┌──
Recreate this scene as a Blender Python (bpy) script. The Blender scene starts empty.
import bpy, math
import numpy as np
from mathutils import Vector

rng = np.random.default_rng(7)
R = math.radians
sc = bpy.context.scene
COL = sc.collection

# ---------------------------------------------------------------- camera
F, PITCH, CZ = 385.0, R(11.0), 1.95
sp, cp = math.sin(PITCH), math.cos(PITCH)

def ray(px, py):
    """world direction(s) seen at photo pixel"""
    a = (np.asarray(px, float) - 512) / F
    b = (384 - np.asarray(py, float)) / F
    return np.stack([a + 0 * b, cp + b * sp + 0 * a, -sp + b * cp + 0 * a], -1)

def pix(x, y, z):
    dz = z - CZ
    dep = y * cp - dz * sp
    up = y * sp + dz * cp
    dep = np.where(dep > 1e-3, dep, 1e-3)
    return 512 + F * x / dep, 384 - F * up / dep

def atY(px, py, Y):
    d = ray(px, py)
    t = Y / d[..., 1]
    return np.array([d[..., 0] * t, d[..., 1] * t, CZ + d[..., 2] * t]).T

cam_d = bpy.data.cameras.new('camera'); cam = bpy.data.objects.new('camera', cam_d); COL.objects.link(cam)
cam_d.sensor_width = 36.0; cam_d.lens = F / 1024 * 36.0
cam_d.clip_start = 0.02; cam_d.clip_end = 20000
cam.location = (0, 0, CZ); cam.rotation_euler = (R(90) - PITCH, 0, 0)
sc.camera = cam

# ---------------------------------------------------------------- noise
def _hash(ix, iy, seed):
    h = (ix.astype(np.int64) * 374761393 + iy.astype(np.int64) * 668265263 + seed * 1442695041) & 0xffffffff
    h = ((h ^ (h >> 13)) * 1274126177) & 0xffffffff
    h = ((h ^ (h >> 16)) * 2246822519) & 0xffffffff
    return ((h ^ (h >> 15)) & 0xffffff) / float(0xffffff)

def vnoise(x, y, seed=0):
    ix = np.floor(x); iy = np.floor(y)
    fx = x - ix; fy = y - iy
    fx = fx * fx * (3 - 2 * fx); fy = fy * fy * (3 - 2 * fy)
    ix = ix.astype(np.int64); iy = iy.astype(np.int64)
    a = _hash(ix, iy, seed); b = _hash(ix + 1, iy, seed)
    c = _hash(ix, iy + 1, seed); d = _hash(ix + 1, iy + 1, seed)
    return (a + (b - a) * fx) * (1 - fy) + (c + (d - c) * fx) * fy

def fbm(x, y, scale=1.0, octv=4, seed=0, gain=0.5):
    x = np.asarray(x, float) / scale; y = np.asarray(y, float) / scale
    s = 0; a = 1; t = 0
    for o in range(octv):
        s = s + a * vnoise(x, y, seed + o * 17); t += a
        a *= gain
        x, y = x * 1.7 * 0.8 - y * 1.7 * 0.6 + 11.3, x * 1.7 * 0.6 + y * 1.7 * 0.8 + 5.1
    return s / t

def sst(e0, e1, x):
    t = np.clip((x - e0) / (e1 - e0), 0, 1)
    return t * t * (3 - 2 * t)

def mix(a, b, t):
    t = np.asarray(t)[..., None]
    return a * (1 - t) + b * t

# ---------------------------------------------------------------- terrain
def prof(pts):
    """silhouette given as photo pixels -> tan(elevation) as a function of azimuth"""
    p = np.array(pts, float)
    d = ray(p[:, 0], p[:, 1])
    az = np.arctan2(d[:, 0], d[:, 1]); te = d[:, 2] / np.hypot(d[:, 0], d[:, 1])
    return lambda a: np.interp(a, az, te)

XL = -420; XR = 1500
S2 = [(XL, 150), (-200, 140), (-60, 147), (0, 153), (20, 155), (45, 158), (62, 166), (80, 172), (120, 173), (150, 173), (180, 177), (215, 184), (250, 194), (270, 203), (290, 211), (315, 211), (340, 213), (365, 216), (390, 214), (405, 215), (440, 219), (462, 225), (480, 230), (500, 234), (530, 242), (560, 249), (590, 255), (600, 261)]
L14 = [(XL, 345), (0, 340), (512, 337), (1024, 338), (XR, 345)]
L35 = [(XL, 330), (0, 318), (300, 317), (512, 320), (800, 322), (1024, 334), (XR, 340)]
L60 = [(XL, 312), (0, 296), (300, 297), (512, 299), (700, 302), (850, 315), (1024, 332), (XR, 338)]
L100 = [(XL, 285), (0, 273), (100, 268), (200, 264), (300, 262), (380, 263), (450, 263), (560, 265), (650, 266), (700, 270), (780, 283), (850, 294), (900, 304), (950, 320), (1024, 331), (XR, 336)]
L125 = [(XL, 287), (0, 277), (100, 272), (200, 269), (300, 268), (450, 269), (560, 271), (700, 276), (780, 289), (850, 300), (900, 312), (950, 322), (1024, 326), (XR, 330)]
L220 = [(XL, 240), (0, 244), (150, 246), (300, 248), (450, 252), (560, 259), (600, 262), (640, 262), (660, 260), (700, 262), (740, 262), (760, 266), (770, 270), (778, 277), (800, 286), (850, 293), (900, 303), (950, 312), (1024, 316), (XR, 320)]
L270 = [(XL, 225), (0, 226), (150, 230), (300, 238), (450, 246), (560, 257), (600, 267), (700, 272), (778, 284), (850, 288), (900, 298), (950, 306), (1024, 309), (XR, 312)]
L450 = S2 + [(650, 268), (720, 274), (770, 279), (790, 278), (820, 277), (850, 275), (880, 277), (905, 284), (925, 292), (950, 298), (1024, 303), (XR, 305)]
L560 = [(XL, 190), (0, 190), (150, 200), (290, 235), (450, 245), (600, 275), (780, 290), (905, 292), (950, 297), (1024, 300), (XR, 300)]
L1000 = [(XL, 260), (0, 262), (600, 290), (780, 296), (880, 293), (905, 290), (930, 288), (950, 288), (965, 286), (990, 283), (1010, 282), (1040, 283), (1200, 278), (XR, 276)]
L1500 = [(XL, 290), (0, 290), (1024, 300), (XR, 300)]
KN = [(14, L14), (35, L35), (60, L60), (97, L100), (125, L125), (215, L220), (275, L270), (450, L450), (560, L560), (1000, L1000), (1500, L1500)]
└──
┌──
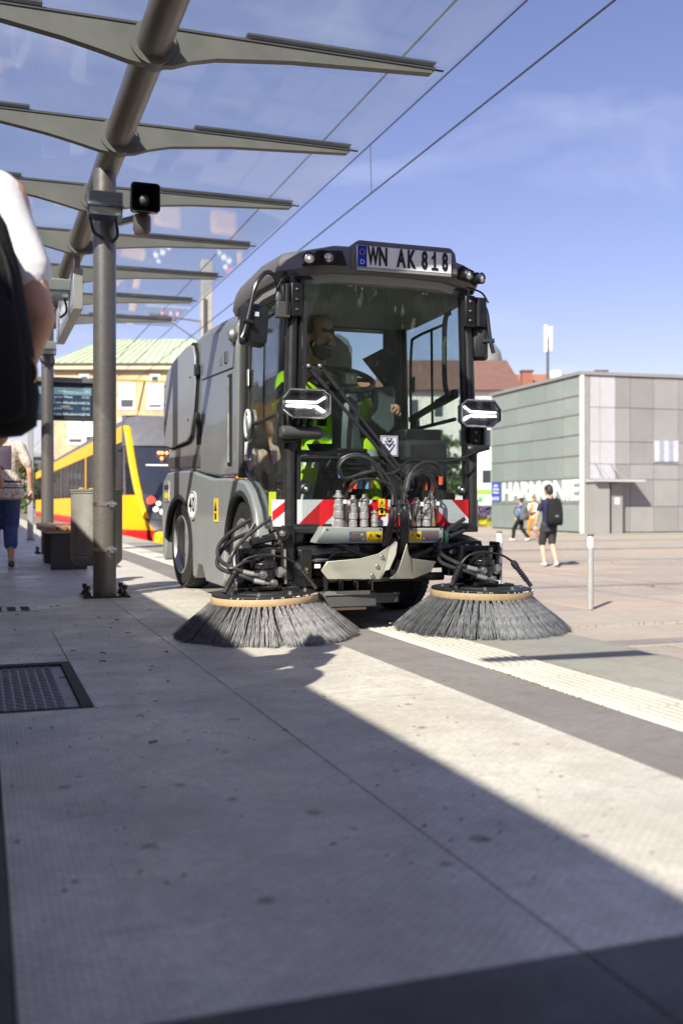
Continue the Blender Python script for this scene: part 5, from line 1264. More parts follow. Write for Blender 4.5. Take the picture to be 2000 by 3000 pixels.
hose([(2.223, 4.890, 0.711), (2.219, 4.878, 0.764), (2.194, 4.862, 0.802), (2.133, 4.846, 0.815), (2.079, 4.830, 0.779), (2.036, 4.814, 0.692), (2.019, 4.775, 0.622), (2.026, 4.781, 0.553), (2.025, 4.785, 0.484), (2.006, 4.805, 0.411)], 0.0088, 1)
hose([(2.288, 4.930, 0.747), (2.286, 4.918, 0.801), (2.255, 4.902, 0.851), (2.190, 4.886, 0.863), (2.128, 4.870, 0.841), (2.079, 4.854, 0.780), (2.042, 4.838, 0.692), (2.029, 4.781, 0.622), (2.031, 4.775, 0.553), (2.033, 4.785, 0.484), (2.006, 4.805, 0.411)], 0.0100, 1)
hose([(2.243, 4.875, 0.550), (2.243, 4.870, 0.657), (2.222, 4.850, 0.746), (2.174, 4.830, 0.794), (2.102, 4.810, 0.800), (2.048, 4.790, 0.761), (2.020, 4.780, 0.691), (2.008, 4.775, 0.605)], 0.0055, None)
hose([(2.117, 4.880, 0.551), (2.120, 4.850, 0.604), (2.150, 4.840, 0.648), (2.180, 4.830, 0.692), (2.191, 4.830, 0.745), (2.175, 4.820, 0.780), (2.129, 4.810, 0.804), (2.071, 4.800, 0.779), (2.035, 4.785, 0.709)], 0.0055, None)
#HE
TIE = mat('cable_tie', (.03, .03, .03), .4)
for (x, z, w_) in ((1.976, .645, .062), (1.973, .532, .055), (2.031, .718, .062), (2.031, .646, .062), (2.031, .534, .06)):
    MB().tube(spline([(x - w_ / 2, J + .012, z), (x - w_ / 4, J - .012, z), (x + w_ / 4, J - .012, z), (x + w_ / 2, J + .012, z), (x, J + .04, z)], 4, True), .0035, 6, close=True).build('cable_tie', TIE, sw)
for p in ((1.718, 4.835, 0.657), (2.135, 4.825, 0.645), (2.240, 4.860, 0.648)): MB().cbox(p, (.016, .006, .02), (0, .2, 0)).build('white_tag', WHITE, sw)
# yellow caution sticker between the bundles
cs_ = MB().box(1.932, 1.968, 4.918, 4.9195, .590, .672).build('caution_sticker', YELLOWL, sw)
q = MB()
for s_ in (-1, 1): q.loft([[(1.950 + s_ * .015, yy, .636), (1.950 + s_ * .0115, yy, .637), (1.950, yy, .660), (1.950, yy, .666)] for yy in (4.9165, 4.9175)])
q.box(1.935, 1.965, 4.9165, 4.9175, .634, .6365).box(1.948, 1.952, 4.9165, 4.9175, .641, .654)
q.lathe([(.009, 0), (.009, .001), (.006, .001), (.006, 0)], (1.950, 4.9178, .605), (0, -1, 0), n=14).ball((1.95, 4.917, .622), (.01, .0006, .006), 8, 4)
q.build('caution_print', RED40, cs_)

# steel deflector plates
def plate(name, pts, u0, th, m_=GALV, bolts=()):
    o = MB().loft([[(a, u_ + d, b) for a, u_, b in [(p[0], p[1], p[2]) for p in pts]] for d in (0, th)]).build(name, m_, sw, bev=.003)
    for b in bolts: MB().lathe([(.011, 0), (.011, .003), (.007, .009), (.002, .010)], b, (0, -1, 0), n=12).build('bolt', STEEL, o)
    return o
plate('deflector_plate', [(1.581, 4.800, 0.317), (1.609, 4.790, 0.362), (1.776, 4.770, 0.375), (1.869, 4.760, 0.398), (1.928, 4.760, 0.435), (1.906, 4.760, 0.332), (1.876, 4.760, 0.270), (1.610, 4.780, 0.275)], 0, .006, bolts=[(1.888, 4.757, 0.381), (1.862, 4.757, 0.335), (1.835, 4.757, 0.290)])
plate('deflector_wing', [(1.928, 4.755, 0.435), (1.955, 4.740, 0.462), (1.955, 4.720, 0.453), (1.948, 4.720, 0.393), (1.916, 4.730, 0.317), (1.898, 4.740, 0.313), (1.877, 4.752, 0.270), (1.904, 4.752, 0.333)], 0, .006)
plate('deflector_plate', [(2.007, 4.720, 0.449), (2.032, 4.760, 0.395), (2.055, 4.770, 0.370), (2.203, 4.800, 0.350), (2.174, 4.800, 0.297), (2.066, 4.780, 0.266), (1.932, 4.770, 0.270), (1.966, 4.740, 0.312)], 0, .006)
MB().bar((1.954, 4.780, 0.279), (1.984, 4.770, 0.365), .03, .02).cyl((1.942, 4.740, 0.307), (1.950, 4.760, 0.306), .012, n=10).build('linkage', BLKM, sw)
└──
Challenge:
Find every line in the records that contains the word "scene"; copy those lines.

Correct response:
Recreate this scene as a Blender Python (bpy) script. The Blender scene starts empty.
sc = bpy.context.scene
Continue the Blender Python script for this scene: part 5, from line 1264. More parts follow. Write for Blender 4.5. Take the picture to be 2000 by 3000 pixels.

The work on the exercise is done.